Let’s now focus on what happens to the fringe. When a new triangle is welded, the two new edges are added to the fringe. No edges are deleted however, because the welding edge might still have some free space to its other part. Edges are deleted from the fringe only when they are detected as possible welding edges, but when the algorithm finds that there is no space around them actually. I have considered several possibilities of correcting the fringe on different occasions; my conclusions so far have been that it’s not generally worth it, performance-wise. This question however should be better investigated, including doing some complexity analysis.
You might have noticed that I do not in any way treat the situation when a pseudopod cannot be grown. I have not encountered such situations during the testing yet, so I decided not to attempt to handle them before I have actually seen an example. Taking into consideration that I am going to work with diagrams rather intensively later, if such situations are possible, I will indeed run into them. I must confess that I haven’t considered the problem theoretically yet, though
The description of the essential parts of the algorithm is complete here, so I’m passing over to the overview of the remaining problems and further short-term plans.

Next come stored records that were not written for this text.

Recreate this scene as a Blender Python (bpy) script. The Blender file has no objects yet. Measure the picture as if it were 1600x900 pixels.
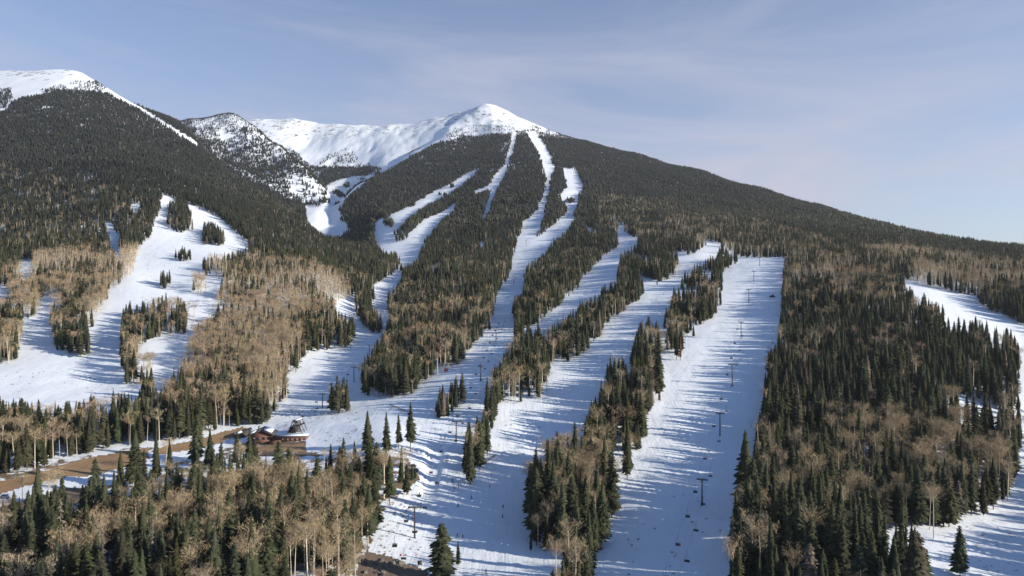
import bpy, bmesh, math, random
import numpy as np
from mathutils import Vector, Matrix

random.seed(7)
RNG = np.random.default_rng(11)
S = bpy.context.scene
COL = S.collection
R = math.radians

# ------------------------------------------------------------------ camera
FPX, UC, VH = 1060.0, 800.0, 430.0          # focal length and horizon of the photograph (1600 wide)
cam_d = bpy.data.cameras.new("camera")
cam = bpy.data.objects.new("camera", cam_d); COL.objects.link(cam)
cam_d.sensor_width = 36.0
cam_d.lens = 36.0 * FPX / 1600.0
cam_d.shift_y = -20.0 / 1600.0
cam_d.clip_start = 1.0
cam_d.clip_end = 40000.0
cam.location = (0, 0, 0)
cam.rotation_euler = (R(90), 0, 0)
S.camera = cam

# ------------------------------------------------------------------ sun and sky
SUN_EL = R(19.0)
SUN_AZ = R(15.0)                              # sun to the right and a little behind the camera
to_sun = Vector((math.cos(SUN_EL) * math.cos(SUN_AZ), -math.cos(SUN_EL) * math.sin(SUN_AZ), math.sin(SUN_EL)))
sd = bpy.data.lights.new("sun", 'SUN'); sd.energy = 5.0; sd.angle = R(0.53); sd.color = (1.0, 0.89, 0.74)
sun = bpy.data.objects.new("sun", sd); COL.objects.link(sun)
sun.rotation_euler = to_sun.to_track_quat('Z', 'Y').to_euler()
W = bpy.data.worlds.new("World"); S.world = W; W.use_nodes = True
nt = W.node_tree; nt.nodes.clear()
def N(t, kind, **kw):
    n = t.nodes.new(kind)
    for k, v in kw.items():
        setattr(n, k, v)
    return n
sky = N(nt, 'ShaderNodeTexSky', sky_type='NISHITA', sun_disc=False)
sky.sun_elevation = SUN_EL
sky.sun_rotation = math.atan2(to_sun.x, to_sun.y)
sky.altitude = 2800; sky.air_density = 1.2; sky.dust_density = 0.3; sky.ozone_density = 4.0
tc = N(nt, 'ShaderNodeTexCoord')
mp = N(nt, 'ShaderNodeMapping'); mp.inputs['Scale'].default_value = (1.0, 0.6, 3.6); mp.inputs['Rotation'].default_value = (0.10, 0.32, 0.3)
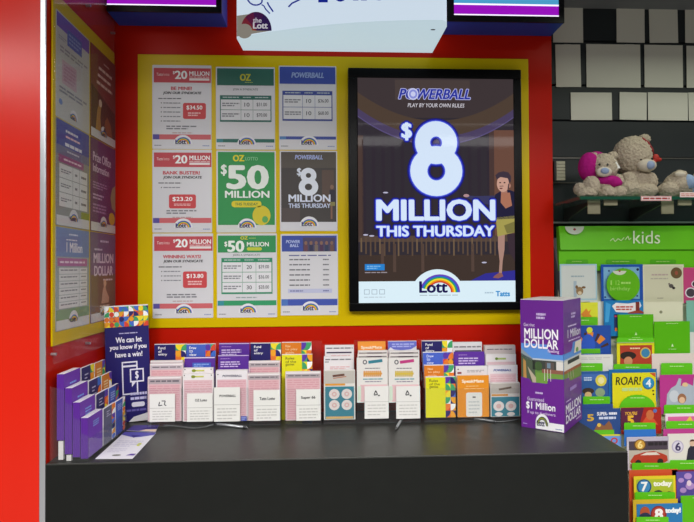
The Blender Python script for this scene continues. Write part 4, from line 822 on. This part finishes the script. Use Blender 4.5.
# ================================================================== glass shelf, tags
ZS = onY(640, 196.4, 1.61).z
shf = thing('glass_shelf', 'green edged glass shelf carrying the plush bears on the slatted wall', 'shelf', (1.2, YS-.004, ZS)); O = shf.location
SX0 = onY(580, 198, 1.61).x
MB().box(SX0, 1.61, ZS-.010, 2.0, YS-.004, ZS).build('glass_plate', GLASS, parent=shf, origin=O)
MB().box(SX0, 1.6085, ZS-.010, 2.0, 1.6098, ZS).build('front_edge', M('#16503c', rough=.15, spec=.5), parent=shf, origin=O, )
BEI = M('#8f8a70', rough=.45)
for u in (591.5, 664.5):
    x = onY(u, 205, 1.66).x
    MB().prism([Vector((x, 1.65, ZS-.0105)), Vector((x, YS-.004, ZS-.0105)), Vector((x, YS-.004, ZS-.07)), Vector((x, 1.80, ZS-.045))], (.006, 0, 0)).build('bracket_arm', M('#2b2c2a', rough=.5), parent=shf, origin=O)
    MB().box(x-.020, 1.645, ZS-.052, x+.021, 1.648, ZS-.0105).box(x-.018, 1.643, ZS-.050, x+.019, 1.6448, ZS-.047).build('bracket_clip', BEI, parent=shf, origin=O)
    MB().box(x+.026, 1.630, ZS-.026, x+.070, 1.634, ZS-.0105).build('bracket_clip', BEI, parent=shf, origin=O)
o, a = px_sheet('price_tag', 'white price tag with red print on the shelf edge below the large bear', 'price tag', (641, 196, 671.6, 200.8), 1.6065, t=.001, col='#efe0de'); a.frame(641.2, 196.2, 671.4, 200.6, .5, '#d88a88', 1); a.bars(643, 197.4, 669.6, 199.4, 1, '#a83a3a', 2, .8); a.build('lettering', o)
o, a = px_sheet('price_tag', 'pale pink tag on the shelf edge in front of the blue dressed bear', 'price tag', (680, 192.2, 702, 197.2), 1.6065, t=.001, col='#efdcd8'); a.bars(681, 193, 701, 196.4, 2, '#d88a80', 2, .5); a.build('lettering', o)
c = onY(558.5, 170.5, 1.80); bk = thing('wall_bracket', 'small off-white ribbed bracket on the slatted wall beside the red panel', 'bracket', (c.x, YS-.001, c.z-.036)); O = bk.location
m = MB()
for i in range(6): m.box(c.x-.006, 1.80, c.z-.034+i*.0115, c.x+.024, 1.806, c.z-.034+i*.0115+.0095)
m.box(c.x-.004, 1.8055, c.z-.034, c.x+.022, 1.81, c.z+.033).build('ribbed_face', M('#a9a690', rough=.4), parent=bk, origin=O)
MB().box(c.x-.013, 1.803, c.z-.036, c.x-.0065, YS-.001, c.z+.036).build('side_arm', M('#1d1e1e', rough=.4), parent=bk, origin=O)

# ================================================================== plush bears
FUR = M('#b3a693', rough=.95, spec=.1, vary=.25, scale=160, bump=1); FURL = M('#b5aa98', rough=.95, spec=.1, vary=.2, scale=60, bump=.8)
tex = bpy.data.textures.new('fur_clumps', 'CLOUDS'); tex.noise_scale = .006
def P(u, v, Y, dz=0): return onY(u, v, Y)
def blob(name, parts, m, parent, O, vox=.0026, disp=.009):
    """one continuous fluffy surface from overlapping ellipsoids (u, v, depth, half width px, half height px, half depth m)"""
    b = MB()
    for u, v, Y, rx, rz, ry in parts:
        k = Y/FPX; b.ell(onY(u, v, Y), (rx*k, ry, rz*k), 20, 12)
    for p in b.v: p.z = max(p.z, ZS+.004)
    me = bpy.data.meshes.new(name); me.from_pydata([tuple(p-Vector(O)) for p in b.v], [], b.f); me.update()
    o = bpy.data.objects.new(name, me); C.objects.link(o); me.materials.append(m)
    rm = o.modifiers.new('merge', 'REMESH'); rm.mode = 'VOXEL'; rm.voxel_size = vox; rm.use_smooth_shade = True
    sm_ = o.modifiers.new('smooth', 'SMOOTH'); sm_.iterations = 3
    if disp: d = o.modifiers.new('fur', 'DISPLACE'); d.texture = tex; d.texture_coords = 'LOCAL'; d.strength = disp; d.mid_level = .4
    o.parent = parent; return o
def orb(name, u, v, Y, rx, rz, ry, m, parent, O):
    k = Y/FPX; return MB().ell(onY(u, v, Y), (rx*k, ry, rz*k), 20, 12).build(name, m, parent=parent, origin=O, smooth=True)
NOSE = M('#8c9cbc', rough=.6, spec=.3); EYE_ = M('#15130f', rough=.15, spec=.5); MAG = M('#a81c78', rough=.9, spec=.1, vary=.15, scale=80, bump=.3)
# small bear, pink hood
Yb = 1.68
base = onY(600, 196, Yb); t = thing('plush_bear', 'small grey plush bear in a magenta hood and shirt at left on the glass shelf', 'plush toy', (base.x, Yb, ZS)); O = t.location
blob('body', [(603.5, 168, Yb, 13.5, 14.5, .040), (603, 189, Yb+.005, 14, 11, .04), (591, 187, Yb-.035, 8, 11, .028), (579.5, 189, Yb-.02, 5, 6, .022), (587, 194, Yb-.045, 9, 6.5, .024), (607, 193, Yb-.045, 8, 6.5, .03), (619, 192, Yb-.04, 7, 6, .02), (618, 182, Yb-.01, 5, 8, .02), (612.5, 156, Yb+.012, 4.5, 4.5, .014), (593, 157, Yb+.012, 4.5, 4.5, .014)], FUR, t, O)
blob('hood', [(589, 167, Yb+.012, 10.5, 15, .034), (596, 163, Yb+.024, 12, 12, .028), (592, 179, Yb+.010, 8, 7, .026)], MAG, t, O, disp=.002)
blob('shirt', [(606, 182, Yb-.002, 14.5, 6.8, .045), (612, 184, Yb-.012, 8.5, 6, .040)], MAG, t, O, disp=.0015)
orb('muzzle', 604, 172, Yb-.036, 8, 5.2, .016, M('#cfc6b8', rough=.9, spec=.1, bump=.4), t, O); orb('nose', 605, 170.8, Yb-.050, 4.4, 3.2, .008, NOSE, t, O)
for u in (599.5, 607.5): orb('eye', u, 164.6, Yb-.0385, 1.2, 1.4, .003, EYE_, t, O)
q = [onY(u, v, Yb-.03) for u, v in ((609.5, 160), (614.5, 158.6), (620.5, 168), (612.5, 169.2))]
MB().prism(q, (0, .001, 0)).build('white_tag', M('#e6e8e4', rough=.5), parent=t, origin=O)
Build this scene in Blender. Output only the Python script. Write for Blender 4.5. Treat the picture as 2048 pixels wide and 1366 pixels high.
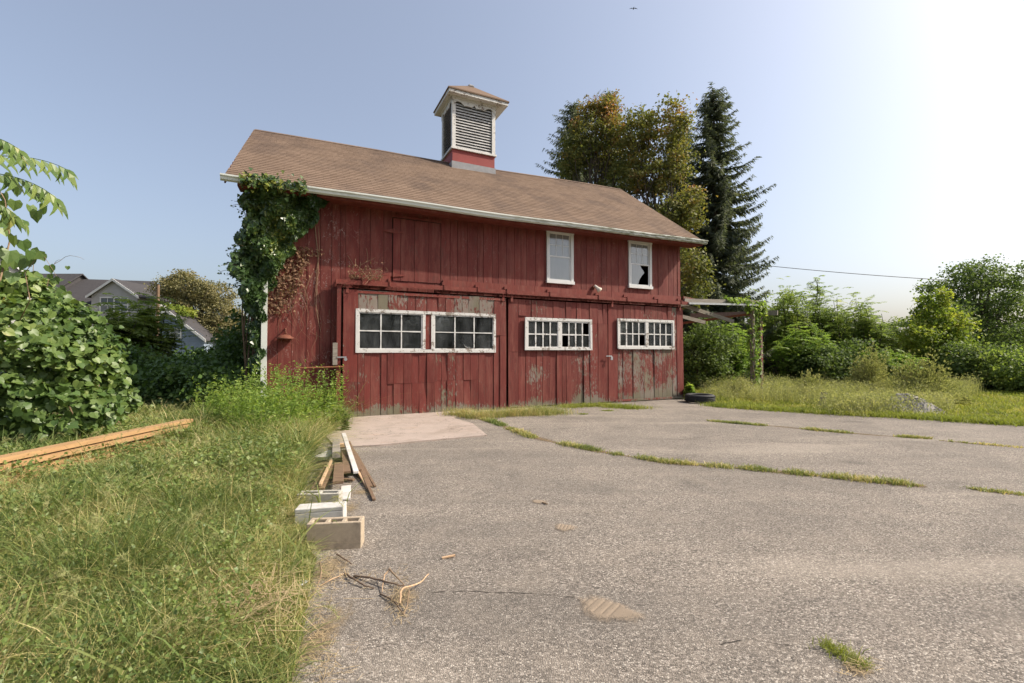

Tom Bachmann, my mentor, has suggested that I describe the steps of the algorithm in the docs which come with the source code. I will do this shortly. I believe it is essential to write such documentation as soon as possible, despite the abundant (hopefully) comments in the code.
My immediately next task is, however, producing the actual Xy-pic code. I expect that getting this done at a basic level shouldn’t be hard. However, drawing longer morphisms and avoiding intersections for as much as possible may prove a rather hard task to achieve.
Oh, and the almost forgotten conclusion: I now essentially have the core of the automatic diagram plotting functionality, since laying out objects is the most difficult part of the affair.